Une grande réussite de l'opéra de Paris, dont on espère de nombreuses reprises !
Le rideau se lève pendant l'ouverture sur un Richard Wagner – ou peut-être Hans Sachs – en pleine fièvre créatrice. Il se dirige ensuite vers un coin de la scène où il retrouve, ému, ses jouets d'enfant. Par un joli effet scénique, le secrétaire à cylindre sur lequel le musicien composait enfle et devient la cathédrale Sainte-Catherine du premier acte, dans laquelle les personnages semblent de minuscules poupées. Tout est dit en quelques minutes : identification du héros et du compositeur, retour à l'enfance… Mais est-il nécessaire de décortiquer ici tant de de références psychanalytiques, au lieu de se laisser aller au plaisir total distillé par cette merveilleuse mise en scène ?
Le maître-mot de Stefan Herheim semble être tout simplement la joie, et on ne s'ennuie pas une seconde durant ces plus de quatre heures de musique. L'idée de rendre tous les personnages lilliputiens au milieu des meubles démesurément agrandis de la maison de Hans Sachs est magistrale, et très bien servie par une direction d'acteurs au cordeau, des décors somptueux, des lumières habiles et un chœur qui joue et chante comme jamais. L'émeute de la fin du second acte constitue le clou du spectacle, montrant des personnages des contes de Grimm qui défilent sagement avant, au fur et à mesure que la folie s'installe, de copuler sans complexe.
Le bonheur est complété par une distribution de grand luxe, à commencer par un suppléant de choix, puisque Gerald Finley, souffrant, est remplacé au pied levé par Michael Volle, à qui la mise en scène ne pose aucun problème, puisqu'il était de la création à Salzbourg en 2013. On aurait certes aimé entendre ce que donnait le baryton canadien, mais l'allemand est tellement parfait, dessinant un Sachs à la fois roublard, colérique et tendre, qu'on ne regrette pas une minute.
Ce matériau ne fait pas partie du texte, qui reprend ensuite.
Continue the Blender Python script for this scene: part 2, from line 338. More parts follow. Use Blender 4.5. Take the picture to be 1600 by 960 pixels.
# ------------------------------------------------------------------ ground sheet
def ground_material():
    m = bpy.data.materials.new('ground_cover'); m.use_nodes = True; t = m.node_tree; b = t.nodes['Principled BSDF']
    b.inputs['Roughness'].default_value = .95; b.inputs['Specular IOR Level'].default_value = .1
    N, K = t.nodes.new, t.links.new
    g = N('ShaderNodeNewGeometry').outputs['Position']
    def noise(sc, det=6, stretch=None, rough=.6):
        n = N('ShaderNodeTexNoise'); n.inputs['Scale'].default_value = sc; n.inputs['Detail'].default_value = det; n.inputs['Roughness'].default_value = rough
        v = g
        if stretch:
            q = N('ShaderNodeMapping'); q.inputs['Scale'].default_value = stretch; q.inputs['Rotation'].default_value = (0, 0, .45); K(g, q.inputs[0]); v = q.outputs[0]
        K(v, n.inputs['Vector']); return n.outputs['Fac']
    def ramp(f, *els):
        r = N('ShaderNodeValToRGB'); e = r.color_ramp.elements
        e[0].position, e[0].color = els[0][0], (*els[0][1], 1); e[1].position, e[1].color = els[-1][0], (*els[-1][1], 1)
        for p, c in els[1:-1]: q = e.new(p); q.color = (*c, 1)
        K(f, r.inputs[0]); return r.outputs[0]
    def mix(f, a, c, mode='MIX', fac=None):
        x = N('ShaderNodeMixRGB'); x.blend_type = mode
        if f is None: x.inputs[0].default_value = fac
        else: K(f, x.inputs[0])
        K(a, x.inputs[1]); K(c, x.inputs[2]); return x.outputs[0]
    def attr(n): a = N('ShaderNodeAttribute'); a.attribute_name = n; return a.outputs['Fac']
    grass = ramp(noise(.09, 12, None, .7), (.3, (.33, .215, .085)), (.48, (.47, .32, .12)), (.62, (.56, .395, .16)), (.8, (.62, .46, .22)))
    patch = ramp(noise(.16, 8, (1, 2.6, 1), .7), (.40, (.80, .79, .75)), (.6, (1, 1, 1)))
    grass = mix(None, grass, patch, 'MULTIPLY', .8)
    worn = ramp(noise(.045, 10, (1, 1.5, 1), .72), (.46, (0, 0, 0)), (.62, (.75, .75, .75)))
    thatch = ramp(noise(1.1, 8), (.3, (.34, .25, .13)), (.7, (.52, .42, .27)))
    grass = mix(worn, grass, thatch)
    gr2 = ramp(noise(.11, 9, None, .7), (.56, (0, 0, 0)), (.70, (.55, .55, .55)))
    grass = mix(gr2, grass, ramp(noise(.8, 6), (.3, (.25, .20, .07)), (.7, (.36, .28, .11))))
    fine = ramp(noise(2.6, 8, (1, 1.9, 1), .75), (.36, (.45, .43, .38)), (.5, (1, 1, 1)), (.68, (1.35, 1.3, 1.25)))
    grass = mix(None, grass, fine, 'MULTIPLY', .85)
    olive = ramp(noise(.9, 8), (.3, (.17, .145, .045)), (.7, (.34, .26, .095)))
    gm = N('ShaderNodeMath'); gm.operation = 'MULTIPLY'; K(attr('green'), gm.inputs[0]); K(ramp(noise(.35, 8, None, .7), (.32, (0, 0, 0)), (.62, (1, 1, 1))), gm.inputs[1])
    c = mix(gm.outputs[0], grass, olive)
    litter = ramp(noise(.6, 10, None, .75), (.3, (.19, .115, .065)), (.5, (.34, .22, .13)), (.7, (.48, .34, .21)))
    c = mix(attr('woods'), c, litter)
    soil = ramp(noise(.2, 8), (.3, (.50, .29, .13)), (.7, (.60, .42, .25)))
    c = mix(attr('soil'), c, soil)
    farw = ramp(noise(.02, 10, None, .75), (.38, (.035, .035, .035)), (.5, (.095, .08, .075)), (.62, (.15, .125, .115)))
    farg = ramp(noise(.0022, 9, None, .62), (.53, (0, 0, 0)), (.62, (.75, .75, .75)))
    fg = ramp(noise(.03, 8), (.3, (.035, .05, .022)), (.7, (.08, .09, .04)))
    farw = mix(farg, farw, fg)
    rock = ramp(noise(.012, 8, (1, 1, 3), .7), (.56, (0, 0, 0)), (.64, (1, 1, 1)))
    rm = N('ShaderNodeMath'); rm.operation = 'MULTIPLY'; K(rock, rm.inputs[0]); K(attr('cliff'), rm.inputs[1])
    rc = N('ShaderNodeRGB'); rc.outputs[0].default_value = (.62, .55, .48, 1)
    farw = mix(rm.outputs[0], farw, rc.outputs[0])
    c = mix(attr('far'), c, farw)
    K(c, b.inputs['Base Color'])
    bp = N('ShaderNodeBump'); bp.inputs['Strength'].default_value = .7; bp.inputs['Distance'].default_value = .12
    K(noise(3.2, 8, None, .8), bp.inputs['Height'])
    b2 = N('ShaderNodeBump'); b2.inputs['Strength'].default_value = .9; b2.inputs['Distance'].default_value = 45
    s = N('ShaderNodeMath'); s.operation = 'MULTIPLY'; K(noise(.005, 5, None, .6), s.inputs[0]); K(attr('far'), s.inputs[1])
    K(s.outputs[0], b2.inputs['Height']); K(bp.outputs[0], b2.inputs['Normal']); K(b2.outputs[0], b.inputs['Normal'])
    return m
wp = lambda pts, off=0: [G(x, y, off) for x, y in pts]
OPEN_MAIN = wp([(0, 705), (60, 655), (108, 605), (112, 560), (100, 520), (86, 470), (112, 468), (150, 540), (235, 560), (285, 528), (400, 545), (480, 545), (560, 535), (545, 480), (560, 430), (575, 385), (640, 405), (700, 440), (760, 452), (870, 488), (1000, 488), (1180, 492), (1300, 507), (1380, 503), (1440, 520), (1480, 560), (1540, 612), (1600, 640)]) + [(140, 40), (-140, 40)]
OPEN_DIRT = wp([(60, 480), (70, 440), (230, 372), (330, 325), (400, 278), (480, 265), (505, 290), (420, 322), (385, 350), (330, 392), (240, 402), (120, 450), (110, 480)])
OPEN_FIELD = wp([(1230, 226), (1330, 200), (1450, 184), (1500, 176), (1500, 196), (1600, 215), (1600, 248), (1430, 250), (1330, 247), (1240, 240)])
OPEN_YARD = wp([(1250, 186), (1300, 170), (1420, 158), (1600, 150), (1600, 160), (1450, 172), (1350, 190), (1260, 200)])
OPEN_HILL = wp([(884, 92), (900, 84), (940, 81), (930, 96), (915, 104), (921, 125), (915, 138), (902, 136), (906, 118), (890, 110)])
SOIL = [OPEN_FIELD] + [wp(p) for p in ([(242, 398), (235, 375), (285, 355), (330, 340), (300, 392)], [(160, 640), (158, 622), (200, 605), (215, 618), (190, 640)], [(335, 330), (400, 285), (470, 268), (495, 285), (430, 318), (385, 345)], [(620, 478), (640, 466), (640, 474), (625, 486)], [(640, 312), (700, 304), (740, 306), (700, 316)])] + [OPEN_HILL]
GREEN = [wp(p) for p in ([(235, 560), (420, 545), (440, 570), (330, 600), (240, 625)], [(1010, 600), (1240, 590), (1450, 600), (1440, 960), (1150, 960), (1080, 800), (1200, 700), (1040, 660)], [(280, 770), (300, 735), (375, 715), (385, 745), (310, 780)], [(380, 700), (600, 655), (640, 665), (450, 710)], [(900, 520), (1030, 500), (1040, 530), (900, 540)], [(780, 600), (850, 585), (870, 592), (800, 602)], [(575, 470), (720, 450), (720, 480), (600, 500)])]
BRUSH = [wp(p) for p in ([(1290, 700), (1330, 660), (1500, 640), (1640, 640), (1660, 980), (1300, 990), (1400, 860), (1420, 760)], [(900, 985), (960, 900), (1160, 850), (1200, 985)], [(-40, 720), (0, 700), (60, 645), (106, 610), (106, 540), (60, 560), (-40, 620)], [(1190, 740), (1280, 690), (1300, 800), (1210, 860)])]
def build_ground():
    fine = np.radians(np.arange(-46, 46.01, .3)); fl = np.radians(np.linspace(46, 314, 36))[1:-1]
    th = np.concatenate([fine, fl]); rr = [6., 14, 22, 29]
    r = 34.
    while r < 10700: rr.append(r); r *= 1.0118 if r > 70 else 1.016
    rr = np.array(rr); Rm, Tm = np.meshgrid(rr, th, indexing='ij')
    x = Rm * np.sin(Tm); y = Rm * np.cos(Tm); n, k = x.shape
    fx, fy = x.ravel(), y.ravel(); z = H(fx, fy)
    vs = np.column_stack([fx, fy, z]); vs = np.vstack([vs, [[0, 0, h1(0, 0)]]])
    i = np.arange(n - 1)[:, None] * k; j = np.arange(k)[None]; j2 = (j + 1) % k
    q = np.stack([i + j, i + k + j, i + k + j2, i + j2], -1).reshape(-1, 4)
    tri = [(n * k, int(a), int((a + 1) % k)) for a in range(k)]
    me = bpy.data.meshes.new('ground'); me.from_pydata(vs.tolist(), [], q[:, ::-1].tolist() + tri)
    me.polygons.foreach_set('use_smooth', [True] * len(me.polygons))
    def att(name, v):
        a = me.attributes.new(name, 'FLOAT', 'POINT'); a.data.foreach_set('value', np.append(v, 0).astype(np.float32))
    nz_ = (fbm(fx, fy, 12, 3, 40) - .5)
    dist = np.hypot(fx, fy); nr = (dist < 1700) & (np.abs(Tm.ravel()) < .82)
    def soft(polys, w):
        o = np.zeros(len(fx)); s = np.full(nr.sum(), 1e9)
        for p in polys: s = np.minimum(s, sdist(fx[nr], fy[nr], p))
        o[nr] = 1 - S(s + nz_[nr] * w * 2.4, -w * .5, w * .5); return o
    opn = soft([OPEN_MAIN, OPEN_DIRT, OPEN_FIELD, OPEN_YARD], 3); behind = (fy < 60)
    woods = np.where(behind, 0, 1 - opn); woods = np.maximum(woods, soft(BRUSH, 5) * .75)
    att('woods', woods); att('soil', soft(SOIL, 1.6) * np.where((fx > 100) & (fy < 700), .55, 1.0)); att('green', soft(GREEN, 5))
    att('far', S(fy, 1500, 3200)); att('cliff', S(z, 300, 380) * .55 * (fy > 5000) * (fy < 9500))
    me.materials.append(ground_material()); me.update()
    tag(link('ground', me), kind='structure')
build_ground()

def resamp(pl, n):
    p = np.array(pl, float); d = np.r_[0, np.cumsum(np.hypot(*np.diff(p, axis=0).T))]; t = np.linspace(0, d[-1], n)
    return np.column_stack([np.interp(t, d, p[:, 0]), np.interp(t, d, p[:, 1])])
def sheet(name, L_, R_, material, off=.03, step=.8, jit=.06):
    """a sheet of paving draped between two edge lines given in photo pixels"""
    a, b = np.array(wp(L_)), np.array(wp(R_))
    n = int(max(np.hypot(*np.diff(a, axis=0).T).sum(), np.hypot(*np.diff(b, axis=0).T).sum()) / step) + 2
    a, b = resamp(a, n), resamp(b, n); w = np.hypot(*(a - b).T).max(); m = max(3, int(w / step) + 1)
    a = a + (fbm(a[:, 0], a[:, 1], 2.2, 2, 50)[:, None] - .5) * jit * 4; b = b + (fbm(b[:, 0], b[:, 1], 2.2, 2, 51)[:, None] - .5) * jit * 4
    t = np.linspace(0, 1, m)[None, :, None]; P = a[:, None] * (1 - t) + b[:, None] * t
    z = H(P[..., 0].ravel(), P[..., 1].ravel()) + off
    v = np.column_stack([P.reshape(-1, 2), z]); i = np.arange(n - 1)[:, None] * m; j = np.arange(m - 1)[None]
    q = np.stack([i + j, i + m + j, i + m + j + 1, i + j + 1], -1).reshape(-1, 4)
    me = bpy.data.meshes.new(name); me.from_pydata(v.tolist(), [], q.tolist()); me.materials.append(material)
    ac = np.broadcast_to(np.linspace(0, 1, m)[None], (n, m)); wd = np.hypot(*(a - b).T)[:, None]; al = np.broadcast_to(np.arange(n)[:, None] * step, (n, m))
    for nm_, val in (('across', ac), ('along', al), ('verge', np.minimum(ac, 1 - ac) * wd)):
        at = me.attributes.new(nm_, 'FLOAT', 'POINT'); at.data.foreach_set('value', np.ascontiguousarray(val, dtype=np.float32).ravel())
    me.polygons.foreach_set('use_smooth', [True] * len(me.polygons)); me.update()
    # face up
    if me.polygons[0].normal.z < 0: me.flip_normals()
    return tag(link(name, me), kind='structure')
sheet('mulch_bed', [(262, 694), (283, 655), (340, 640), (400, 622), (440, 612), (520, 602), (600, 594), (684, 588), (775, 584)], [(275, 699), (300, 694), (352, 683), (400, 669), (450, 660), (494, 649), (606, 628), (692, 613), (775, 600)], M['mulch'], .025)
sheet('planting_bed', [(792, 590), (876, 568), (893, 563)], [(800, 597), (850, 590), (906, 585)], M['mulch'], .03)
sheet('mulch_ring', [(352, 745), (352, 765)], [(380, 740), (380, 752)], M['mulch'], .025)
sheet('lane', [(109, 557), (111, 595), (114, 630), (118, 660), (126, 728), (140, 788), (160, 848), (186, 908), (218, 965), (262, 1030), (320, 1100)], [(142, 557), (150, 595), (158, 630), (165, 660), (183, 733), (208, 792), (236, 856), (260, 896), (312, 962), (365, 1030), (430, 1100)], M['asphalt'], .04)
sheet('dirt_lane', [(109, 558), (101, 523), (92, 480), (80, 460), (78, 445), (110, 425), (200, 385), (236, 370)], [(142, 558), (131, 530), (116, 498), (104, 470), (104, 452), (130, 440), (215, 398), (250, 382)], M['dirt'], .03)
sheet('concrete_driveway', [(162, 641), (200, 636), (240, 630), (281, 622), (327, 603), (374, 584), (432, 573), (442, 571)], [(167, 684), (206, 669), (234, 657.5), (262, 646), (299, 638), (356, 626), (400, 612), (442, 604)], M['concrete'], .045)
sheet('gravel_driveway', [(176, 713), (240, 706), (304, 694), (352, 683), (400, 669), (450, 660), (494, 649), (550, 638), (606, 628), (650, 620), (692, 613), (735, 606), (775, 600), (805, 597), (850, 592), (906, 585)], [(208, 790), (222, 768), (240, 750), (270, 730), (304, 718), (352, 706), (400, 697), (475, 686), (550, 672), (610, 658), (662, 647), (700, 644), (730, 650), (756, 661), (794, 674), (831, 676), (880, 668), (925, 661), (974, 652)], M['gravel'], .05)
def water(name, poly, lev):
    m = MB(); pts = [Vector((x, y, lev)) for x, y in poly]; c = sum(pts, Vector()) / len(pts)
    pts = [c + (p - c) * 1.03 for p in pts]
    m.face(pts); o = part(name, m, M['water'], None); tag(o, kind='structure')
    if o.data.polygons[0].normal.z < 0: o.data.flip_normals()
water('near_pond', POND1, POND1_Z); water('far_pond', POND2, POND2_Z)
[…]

On n'attendait pas non plus le beau Bo (Skovhus) plutôt apprécié dans les rôles de charme, en Beckmesser. Il y est absolument hilarant, et vocalement parfait.
Brandon Jovanovich possède la puissance et le romantisme de Walther Von Stolzing, au côté de la charmante Eva de Julia Kleiter, qui a parfois du mal à surmonter la masse orchestrale. L'autre couple est constitué par l'épatant David de Toby Spence et la solide Magdalene de Wiebke Lehmkuhl. On mentionnera, dans les seconds rôles, le formidable Pogner de Günther Groissböck, et le beau veilleur de nuit d'Andreas Bauer.
La direction soucieuse à la fois de l'ensemble et du détail de Philippe Jordan montre l'orchestre de l'Opéra de Paris sous son meilleur jour, élégant et sûr.